The climatic changes in progress in the Sierra, bearing on the tenure of tree life, are entirely misapprehended, especially as to the time and the means employed by Nature in effecting them. It is constantly asserted in a vague way that the Sierra was vastly wetter than now, and that the increasing drought will of itself extinguish Sequoia, leaving its ground to other trees supposed capable of nourishing in a drier climate. But that Sequoia can and does grow on as dry ground as any of its present rivals, is manifest in a thousand places. “Why, then,” it will be asked, “are Sequoias always found in greatest abundance in well-watered places where streams are exceptionally abundant?” Simply because a growth of Sequoias creates those streams. The thirsty mountaineer knows well that in every Sequoia grove he will find running water, but it is a mistake to suppose that the water is the cause of the grove being there; on the contrary, the grove is the cause of the water being there. Drain off the water and the trees will remain, but cut off the trees, and the streams will vanish. Never was cause more completely mistaken for effect than in the case of these related phenomena of Sequoia woods and perennial streams, and I confess that at first I shared in the blunder.
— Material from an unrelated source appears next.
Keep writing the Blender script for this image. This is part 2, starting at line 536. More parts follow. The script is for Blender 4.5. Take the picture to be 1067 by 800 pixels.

When attention is called to the method of Sequoia stream-making, it will be apprehended at once. The roots of this immense tree fill the ground, forming a thick sponge that absorbs and holds back the rains and melting snows, only allowing them to ooze and flow gently. Indeed, every fallen leaf and rootlet, as well as long clasping root, and prostrate trunk, may be regarded as a dam hoarding the bounty of storm-clouds, and dispensing it as blessings all through the summer, instead of allowing it to go headlong in short-lived floods. Evaporation is also checked by the dense foliage to a greater extent than by any other Sierra tree, and the air is entangled in masses and broad sheets that are quickly saturated; while thirsty winds are not allowed to go sponging and licking along the ground.